Comment: Financial Reform Crucial For Japanese Recovery

Economic recession, now in its seventh year, has left many Japanese apprehensive about their future. Eisuke Sakakibara, Japan's outspoken vice minister of finance, dismisses his countrymen's apprehension as "irrational pessimism" and predicts all this will change with the adoption of a massive stimulus package.

The newly unveiled plan comprises measures valued at $128 billion. Though the bulk of the package takes the form of public spending, Japanese households will eventually come into some $30 billion in tax cuts and credits. The government is projecting a 2% increase in nominal gross domestic product in the first year of the plan's implementation.

After years of policy mismatches, the government must overcome a credibility gap. Dissatisfaction with economic policies has caused Prime Minister Ryutaro Hashimoto's public approval rating to fall to 24%, its lowest since he took office in January 1996.

For some observers the question is not whether Japan's economic pump needs to be primed but whether it needs overhauling. The economist Henry Kaufman cautioned:

"Contrary to the current conventional view, fiscal expansion may help a little, but it is not the fuel that can meaningfully re-ignite the Japanese economic engine. Indeed, it was not highly stimulative fiscal polices that helped to overcome the American weak economy in the early part of this decade but ... decisive action on financial rehabilitation."

As shock absorbers for the country's ailing economy, Japan's financial institutions make too little profit, have lots of bad debt, and are compartmentalized into categories fixed 50 years ago.

Before announcing the stimulus package, the government had moved to craft an American-style bailout modeled after the Reconstruction Finance Corp. of the 1930s, when Uncle Sam bought shares in U.S. banks to help end the Depression.

As part of the $238 billion bailout plan, the government is buying securities issued by 21 banks to improve their capital ratios and to help ease a credit shortage. The bailout plan does not directly address the estimated $600 billion in nonperforming loans carried by banks.

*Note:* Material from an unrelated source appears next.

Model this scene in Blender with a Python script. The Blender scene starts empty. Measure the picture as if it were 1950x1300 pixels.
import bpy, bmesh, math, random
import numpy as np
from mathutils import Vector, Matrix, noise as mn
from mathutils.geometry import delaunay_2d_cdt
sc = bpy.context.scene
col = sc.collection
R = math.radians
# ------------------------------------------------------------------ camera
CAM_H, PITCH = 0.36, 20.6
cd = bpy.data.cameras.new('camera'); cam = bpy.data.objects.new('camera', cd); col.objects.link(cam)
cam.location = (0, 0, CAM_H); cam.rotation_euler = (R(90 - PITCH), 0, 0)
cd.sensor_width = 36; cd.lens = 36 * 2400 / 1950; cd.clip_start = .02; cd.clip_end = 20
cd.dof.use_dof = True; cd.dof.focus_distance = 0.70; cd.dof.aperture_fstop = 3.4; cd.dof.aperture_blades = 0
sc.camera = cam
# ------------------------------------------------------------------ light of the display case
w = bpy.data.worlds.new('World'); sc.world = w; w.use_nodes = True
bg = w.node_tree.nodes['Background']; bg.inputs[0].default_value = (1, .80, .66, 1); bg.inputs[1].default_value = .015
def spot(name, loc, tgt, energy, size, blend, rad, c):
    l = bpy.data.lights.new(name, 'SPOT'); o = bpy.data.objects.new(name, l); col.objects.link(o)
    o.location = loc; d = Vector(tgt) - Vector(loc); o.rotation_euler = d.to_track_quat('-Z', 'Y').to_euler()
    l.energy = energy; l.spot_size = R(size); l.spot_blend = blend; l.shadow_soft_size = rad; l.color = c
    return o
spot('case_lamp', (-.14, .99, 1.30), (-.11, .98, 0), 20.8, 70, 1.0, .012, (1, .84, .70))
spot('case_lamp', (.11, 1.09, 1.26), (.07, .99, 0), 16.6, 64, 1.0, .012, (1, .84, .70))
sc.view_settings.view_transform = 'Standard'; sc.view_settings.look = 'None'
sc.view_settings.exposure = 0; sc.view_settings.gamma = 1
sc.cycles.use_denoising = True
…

It remains to be seen whether Japan's "big bang" financial deregulation initiative will be fully enacted, changing the fundamental characteristics of Tokyo's financial markets. Some of the items on this agenda, to be implemented by 2001, include legalizing financial holdings companies, lowering the barriers separating banking and securities, and deregulating the insurance sector.

What is clear is that the combination of big-bang reforms and poor returns to savers, who currently receive near-zero interest rates on their deposits, will result in a significant reallocation of the country's tremendous savings.

Without adaptation, it is highly improbable that banks will be able to continue to hold 60% of all savings.

Japan's actions to regain financial credibility and to build a 21st century financial system are crucial to the well-being of the nation and the global economy. The Asian tigers have long looked to Japan for leadership, and in their current economic crisis Japan can show the way with its own reforms.

Though most economies are vulnerable to the kind of run that affected East Asia in the past year, it is clear that such vulnerability is increased when domestic financial systems are strained.

The example of Taiwan is telling. With the lowest nonperforming loan ratios in Asia and the highest per-capita foreign reserves in the world, Taiwan has come through the region's financial crisis relatively unscathed.

Japan has taken a strong interest in the financial stability of its neighbors and trading partners in East Asia, having extended to them credit lines and other forms of import and investment financing in excess of $37 billion in recent months. But its actions of late suggest that its sights are less on financial regionalism than on rising to the challenge of the internationalization of finance.